An extensive series of Tutankhamun's jewels from various rooms in the tomb are presented and include many necklaces, pendant, pectorals and four sets of earrings which were found in a box from the treasury shaped as a cartouche containing the king's name. The book displays all four sets including one pair that is rarely seen in publication.


The rarely seen carnelian bird on a gold bangle is so unlike the rest of the kings jewels that it left me wondering if the piece might have been an antique in Tutankhamun's day as it looks much older in style even slightly Archaic. Seven gold plaques found in the tomb are of openwork design and regarded as buckles though they are too fragile to be used as such. Four of these objects are represented here and all have damage to their light construction.

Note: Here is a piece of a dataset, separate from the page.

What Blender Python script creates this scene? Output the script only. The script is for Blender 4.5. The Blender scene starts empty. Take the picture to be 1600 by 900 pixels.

Tutankhamun's gold mummy bands which were wrapped around the outside of the kings mummy are inlaid with glass inscriptions giving the kings names and titles. Three more bands but regarded as trappings of the mummy are heavily decorated in glass and are nothing short of stunning and though the original owners cartouches have been erased it can still be seen that the missing name is "Neferneferuaten".


It is here that we leave the jewelry and move on to the kings personal possessions that of course includes his writing equipment, games, and musical instruments one of which possess an inscription naming his grandmother and another his oldest sister. A number of openwork shields are present and too fragile for use left me wondering if they were perhaps meant to be decorations.


Both daggers found on the mummy are present including one with an iron blade made hundreds of years before Egypt entered the Iron Age and the gold dagger which must be one of the world's most traveled artifacts. The kings traveling canopy left me wondering if the decorative shields might have belonged to it but it is the many calcite vessels that for me may demonstrate a group of artisans particularly attuned to delighting the child pharaoh and his young queen.


With so many books on this subject, the reader has the opportunity to appreciate so many noticeable volumes though rarely with such in-depth images. I enjoyed this book which remained uncomplicated throughout and would put it on my coffee table for my guests to enjoy but most of all for the kids to look through and to form their own impressions on this ancient Egyptian art created for the child Pharaoh Tutankhamun.